Material for this exercise:
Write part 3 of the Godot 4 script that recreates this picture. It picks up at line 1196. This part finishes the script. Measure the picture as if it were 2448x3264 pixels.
* * *
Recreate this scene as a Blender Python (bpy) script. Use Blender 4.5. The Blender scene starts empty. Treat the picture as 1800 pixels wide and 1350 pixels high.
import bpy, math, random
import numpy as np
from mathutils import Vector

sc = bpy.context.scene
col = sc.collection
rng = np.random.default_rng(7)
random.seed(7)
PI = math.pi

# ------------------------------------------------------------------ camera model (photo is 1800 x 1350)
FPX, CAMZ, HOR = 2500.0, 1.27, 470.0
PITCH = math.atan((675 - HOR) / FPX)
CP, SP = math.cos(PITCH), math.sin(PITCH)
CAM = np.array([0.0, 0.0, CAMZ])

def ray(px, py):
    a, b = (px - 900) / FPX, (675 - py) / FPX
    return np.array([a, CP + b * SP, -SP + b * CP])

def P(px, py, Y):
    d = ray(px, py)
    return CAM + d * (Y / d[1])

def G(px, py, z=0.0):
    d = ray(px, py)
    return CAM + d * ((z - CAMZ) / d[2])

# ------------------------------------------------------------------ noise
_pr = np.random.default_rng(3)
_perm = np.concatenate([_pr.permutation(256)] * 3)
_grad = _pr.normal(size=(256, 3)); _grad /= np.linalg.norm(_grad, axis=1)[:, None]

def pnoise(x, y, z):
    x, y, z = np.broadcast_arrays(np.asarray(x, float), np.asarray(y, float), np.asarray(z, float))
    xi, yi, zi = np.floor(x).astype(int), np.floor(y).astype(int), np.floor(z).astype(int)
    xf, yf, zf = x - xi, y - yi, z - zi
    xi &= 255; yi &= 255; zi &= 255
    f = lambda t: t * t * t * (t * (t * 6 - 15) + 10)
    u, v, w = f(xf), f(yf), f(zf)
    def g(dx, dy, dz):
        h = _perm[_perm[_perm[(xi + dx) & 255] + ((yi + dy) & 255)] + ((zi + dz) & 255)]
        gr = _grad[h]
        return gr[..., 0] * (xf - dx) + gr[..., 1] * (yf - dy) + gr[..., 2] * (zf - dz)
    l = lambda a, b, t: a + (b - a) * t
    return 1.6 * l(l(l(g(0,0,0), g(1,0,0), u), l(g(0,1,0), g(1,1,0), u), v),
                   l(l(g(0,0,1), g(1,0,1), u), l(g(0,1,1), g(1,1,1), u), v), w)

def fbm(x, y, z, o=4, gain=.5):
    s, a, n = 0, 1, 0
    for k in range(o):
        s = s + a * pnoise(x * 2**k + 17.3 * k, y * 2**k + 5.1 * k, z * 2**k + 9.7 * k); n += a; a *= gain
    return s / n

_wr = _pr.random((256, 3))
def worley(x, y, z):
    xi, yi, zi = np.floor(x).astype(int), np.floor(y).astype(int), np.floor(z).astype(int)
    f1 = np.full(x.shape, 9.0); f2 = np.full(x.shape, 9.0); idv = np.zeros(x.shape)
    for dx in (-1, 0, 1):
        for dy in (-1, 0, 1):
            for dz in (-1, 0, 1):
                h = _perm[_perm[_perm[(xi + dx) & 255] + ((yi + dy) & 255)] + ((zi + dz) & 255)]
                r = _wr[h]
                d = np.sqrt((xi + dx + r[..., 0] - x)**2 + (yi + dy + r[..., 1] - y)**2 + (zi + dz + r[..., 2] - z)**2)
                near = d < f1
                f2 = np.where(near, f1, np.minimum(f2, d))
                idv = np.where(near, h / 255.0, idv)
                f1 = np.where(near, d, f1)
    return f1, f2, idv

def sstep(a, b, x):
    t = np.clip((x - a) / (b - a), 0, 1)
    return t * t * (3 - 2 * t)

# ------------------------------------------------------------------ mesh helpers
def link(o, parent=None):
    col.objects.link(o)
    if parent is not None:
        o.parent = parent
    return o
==
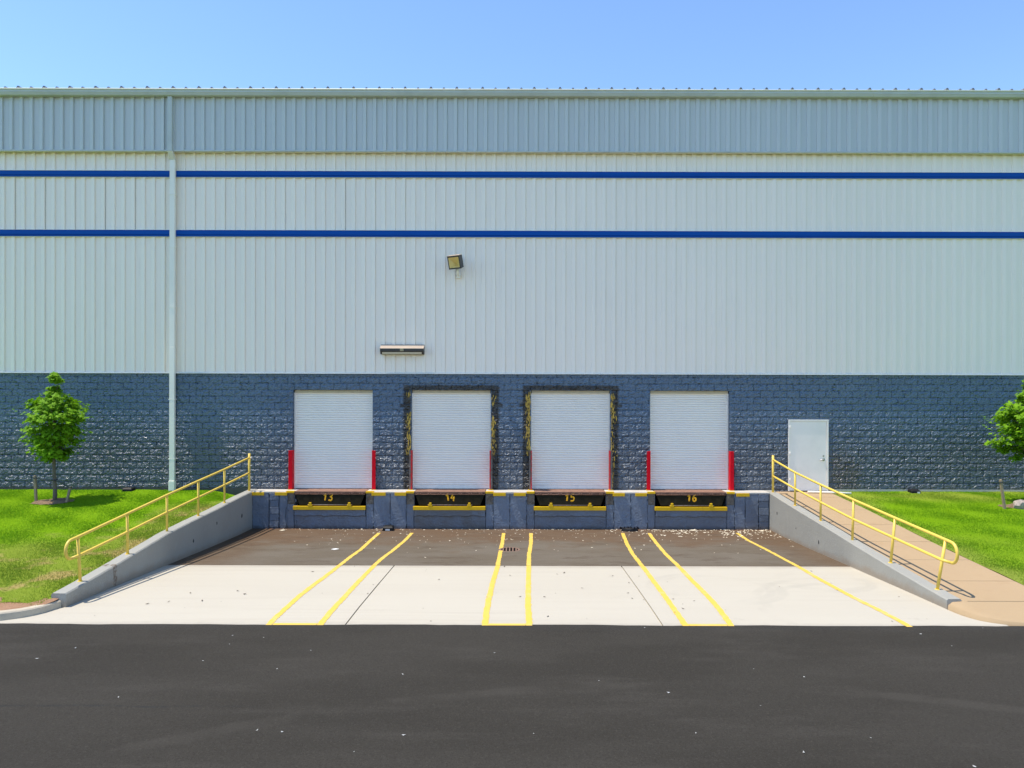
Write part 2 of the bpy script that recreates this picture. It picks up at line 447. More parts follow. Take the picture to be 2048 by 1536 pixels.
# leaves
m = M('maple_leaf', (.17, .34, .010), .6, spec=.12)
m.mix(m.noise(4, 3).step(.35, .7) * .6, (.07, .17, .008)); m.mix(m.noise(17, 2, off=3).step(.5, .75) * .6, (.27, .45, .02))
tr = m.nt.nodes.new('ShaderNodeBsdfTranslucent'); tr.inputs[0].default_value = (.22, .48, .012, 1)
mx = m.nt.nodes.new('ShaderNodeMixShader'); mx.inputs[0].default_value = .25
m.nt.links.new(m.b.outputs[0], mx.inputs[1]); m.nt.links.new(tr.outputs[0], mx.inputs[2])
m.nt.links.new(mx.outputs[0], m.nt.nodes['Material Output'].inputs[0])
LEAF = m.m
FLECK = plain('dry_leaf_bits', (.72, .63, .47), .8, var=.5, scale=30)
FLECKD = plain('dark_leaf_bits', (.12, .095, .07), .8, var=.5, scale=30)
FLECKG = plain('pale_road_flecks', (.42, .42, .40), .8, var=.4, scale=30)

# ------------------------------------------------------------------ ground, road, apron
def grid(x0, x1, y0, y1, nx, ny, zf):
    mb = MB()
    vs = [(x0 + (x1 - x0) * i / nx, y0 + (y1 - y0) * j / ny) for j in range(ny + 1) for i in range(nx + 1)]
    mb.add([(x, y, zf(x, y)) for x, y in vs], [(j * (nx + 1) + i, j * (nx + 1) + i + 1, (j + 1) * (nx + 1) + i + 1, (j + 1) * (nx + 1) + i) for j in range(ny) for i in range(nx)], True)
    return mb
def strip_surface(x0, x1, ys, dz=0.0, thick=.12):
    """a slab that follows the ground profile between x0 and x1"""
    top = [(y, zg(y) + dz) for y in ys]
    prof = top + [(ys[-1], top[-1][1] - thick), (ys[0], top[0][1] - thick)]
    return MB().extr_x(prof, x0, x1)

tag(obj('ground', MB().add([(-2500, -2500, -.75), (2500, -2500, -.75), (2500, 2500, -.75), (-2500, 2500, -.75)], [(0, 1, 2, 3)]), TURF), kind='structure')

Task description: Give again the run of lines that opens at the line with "Write part 2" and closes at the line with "3)]), TURF), kind='structure')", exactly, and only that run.

The reply:
Write part 2 of the bpy script that recreates this picture. It picks up at line 447. More parts follow. Take the picture to be 2048 by 1536 pixels.
# leaves
m = M('maple_leaf', (.17, .34, .010), .6, spec=.12)
m.mix(m.noise(4, 3).step(.35, .7) * .6, (.07, .17, .008)); m.mix(m.noise(17, 2, off=3).step(.5, .75) * .6, (.27, .45, .02))
tr = m.nt.nodes.new('ShaderNodeBsdfTranslucent'); tr.inputs[0].default_value = (.22, .48, .012, 1)
mx = m.nt.nodes.new('ShaderNodeMixShader'); mx.inputs[0].default_value = .25
m.nt.links.new(m.b.outputs[0], mx.inputs[1]); m.nt.links.new(tr.outputs[0], mx.inputs[2])
m.nt.links.new(mx.outputs[0], m.nt.nodes['Material Output'].inputs[0])
LEAF = m.m
FLECK = plain('dry_leaf_bits', (.72, .63, .47), .8, var=.5, scale=30)
FLECKD = plain('dark_leaf_bits', (.12, .095, .07), .8, var=.5, scale=30)
FLECKG = plain('pale_road_flecks', (.42, .42, .40), .8, var=.4, scale=30)

# ------------------------------------------------------------------ ground, road, apron
def grid(x0, x1, y0, y1, nx, ny, zf):
    mb = MB()
    vs = [(x0 + (x1 - x0) * i / nx, y0 + (y1 - y0) * j / ny) for j in range(ny + 1) for i in range(nx + 1)]
    mb.add([(x, y, zf(x, y)) for x, y in vs], [(j * (nx + 1) + i, j * (nx + 1) + i + 1, (j + 1) * (nx + 1) + i + 1, (j + 1) * (nx + 1) + i) for j in range(ny) for i in range(nx)], True)
    return mb
def strip_surface(x0, x1, ys, dz=0.0, thick=.12):
    """a slab that follows the ground profile between x0 and x1"""
    top = [(y, zg(y) + dz) for y in ys]
    prof = top + [(ys[-1], top[-1][1] - thick), (ys[0], top[0][1] - thick)]
    return MB().extr_x(prof, x0, x1)

tag(obj('ground', MB().add([(-2500, -2500, -.75), (2500, -2500, -.75), (2500, 2500, -.75), (-2500, 2500, -.75)], [(0, 1, 2, 3)]), TURF), kind='structure')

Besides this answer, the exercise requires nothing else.